The limit for the number of people allowed in this meeting room the Forestburgh Town Hall is 35, but twice that number are jammed into the room to participate in a planning board meeting.
TRR photos by Fritz Mayer

By Fritz Mayer
July 31, 2015

Members of the Town of Forestburgh Planning Board on July 29 questioned executives of Advanced Skills Training Institute (ASTI), who are seeking a special-use permit to open what they call a recreational facility on a 300-acre parcel currently owned by developer Shalom Lamm. James Sherman, CEO and founder of ASTI, said a closing on the property is scheduled for the end of August.

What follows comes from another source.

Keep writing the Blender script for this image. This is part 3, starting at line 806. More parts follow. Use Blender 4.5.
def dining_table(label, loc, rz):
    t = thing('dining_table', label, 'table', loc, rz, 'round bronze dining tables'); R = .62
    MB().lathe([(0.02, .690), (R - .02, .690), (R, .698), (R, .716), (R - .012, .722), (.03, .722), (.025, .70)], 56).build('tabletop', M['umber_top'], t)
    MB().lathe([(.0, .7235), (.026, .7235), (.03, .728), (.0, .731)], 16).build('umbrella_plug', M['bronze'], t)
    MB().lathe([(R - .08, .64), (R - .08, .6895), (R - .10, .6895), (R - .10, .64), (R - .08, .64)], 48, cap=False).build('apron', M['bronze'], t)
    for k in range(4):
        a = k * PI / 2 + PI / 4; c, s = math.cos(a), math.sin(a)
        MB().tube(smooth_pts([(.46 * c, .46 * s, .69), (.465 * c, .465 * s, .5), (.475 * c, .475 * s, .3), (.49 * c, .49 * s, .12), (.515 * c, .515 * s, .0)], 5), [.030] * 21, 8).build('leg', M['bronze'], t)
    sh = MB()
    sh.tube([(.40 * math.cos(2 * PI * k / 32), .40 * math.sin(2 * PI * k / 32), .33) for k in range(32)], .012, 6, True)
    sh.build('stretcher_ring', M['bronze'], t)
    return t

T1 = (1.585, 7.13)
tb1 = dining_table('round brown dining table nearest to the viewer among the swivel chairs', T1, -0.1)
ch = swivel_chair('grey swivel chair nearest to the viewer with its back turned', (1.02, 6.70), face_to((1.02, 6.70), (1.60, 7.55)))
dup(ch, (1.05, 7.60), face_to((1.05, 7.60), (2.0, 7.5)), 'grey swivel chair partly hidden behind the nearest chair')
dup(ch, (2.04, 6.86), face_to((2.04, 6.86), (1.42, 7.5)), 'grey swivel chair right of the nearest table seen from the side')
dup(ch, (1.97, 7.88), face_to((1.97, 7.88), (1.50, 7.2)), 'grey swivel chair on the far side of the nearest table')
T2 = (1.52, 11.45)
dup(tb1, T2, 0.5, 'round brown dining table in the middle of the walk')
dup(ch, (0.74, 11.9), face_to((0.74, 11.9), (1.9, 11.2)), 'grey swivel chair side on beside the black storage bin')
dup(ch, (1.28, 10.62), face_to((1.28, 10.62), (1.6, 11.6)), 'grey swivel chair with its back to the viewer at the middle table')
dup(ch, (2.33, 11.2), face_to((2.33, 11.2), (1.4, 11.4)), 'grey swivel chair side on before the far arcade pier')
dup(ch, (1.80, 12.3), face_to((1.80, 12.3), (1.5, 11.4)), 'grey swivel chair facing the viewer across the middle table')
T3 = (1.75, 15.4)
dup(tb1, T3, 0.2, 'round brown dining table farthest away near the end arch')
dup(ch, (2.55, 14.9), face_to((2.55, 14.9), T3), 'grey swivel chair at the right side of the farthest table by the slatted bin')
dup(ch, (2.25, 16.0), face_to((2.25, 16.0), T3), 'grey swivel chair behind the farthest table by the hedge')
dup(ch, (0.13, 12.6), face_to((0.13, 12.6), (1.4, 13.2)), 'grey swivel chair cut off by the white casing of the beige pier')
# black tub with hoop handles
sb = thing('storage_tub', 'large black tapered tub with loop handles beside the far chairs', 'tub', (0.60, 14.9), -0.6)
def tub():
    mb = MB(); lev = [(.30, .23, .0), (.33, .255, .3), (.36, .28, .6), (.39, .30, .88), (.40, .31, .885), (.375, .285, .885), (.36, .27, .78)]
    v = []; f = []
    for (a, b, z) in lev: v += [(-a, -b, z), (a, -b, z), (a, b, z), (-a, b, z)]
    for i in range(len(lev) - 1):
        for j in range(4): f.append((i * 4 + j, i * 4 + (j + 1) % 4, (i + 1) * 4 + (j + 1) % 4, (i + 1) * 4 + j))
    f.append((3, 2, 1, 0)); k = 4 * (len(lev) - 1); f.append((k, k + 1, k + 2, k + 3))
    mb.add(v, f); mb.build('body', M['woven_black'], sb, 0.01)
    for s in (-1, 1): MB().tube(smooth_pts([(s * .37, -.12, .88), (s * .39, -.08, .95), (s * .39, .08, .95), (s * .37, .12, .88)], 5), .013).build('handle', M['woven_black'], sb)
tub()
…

In addressing what sorts of activities will be going on at the facility, Sherman said, “adventure race course, mountain biking, archery, marksmanship, fitness, health, wellness, motocross, ATVs, pistol, rifle; we’re going to have all of that.”

There was quite a bit of discussion about who would be the clientele. Sherman said mostly it would be members of the public who would want to be trained in how to do these activities. He added, however, that the facility might also be used to train law enforcement officials. Many of them, such as the Sullivan County Sheriff and the police chiefs of Liberty and Monticello, have signed letters of support for the project.

When planning board chair Susan Hawvermale asked Sherman for more information about training law enforcement officials he said, “My personal background is very specifically the highest level of Israeli hand-to-hand combat, by doing that I met top law enforcement and top military from around the world… and I personally teach law enforcement how to not choke people to death if they’re trying to arrest them….”

But the possibility that personnel at the facility might train police officers or other professionals caused some of the neighbors to question whether the facility could be correctly classified as a “recreational use,” which it would need to be in order to receive a special-use permit.

The town’s code enforcement officer, Len Wheat, has written a letter saying that he believes that ASTI does meet the definition, but that assertion was questioned by town resident Richard Robbins.

Robbins said, “If you look at their website and see the courses that they offer: in intermediate sniper, in advanced sniper and in beginning sniper, in evasion, in urban warfare… is that a recreational issue? I would suggest no interpretation of the concept of recreational use would characterize that as recreation.”